One of Polson's business was to supply milk to Bombay. As Kaira district was an abundant source of the commodity, Polson was chosen to procure it from there. He in turn, entered into an arrangement with a number of contractors who actually went to the villages and collected the milk. Everyone was happy. Bombay received reasonably good quality milk and Polson made a handsome profit. The contractors too managed to earn large margins by overquoting the farmers. It was only the poor farmers who were unhappy for it. They invested in the animal feed and fodder and they put in their labor. Yet, it was they who received the smallest share of the Bombay consumers' rupee. The arrangement benefited everyone but them.
The First step: formation of Kaira union
Realizing that something needed to be done about the unequal balance of wealth, they turned to Sardar Vallabhbhai Patel for advice. Sardar Patel knew that their only chance of earning a decent income was when they themselves gained control over the resources they created. He also knew that the cooperatives offered them the best chance of gaining that control. So he advised them to stop selling milk to Polson and form a cooperative of their own. In his opinion they were to own their own dairy unit. He said, "Throw out Polson and his milk contractors". They followed his advice and the Kaira District Cooperative Milk Producers' Union (AMUL) was born, in 1946. By good fortune, they could get as Chairman - Shri Tribhuvandas Patel, an equally remarkable man. He understood the concept of cooperation and he understood people. His integrity was absolute. Because the farmers of Kaira district trusted and respected Tribhuvandas Patel, the cooperative was able to pass through some very difficult times and eventually become a model of cooperative dairying throughout the world.
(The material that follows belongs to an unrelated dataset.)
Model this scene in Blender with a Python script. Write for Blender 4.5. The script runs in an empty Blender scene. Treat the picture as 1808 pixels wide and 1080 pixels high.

The next achievement: Operation Flood
In the late sixties, the Board drew up a project called Operation Flood (OF) - meant to create a flood of milk in India's villages with funds mobilized from foreign donations. Producers' cooperatives, which sought to link dairy development with milk marketing, were the central plank of this project. Operation Flood which started in 1970, concluded its third phase in 1996 and has to its credit these significant results:
The enormous urban market stimulus has led to sustained production increases, raising per capita availability of milk to nearly 200 grams per day.
The dependence on commercial imports of milk solids are done away with.
Modernization and expansion of the dairy industry and its infrastructure, activating a milk grid.
Marketing expanded to supply hygienic and fair priced milk to some 300 million consumers in 550 cities and towns.
A nationwide network of multi-tier producers' cooperatives, democratic in structure and professionally managed, has come into existence. Millions of small producers participate in an economic enterprise and improve the quality of their life and environment.
Dairy equipment manufacture has expanded to meet most of the industry's needs.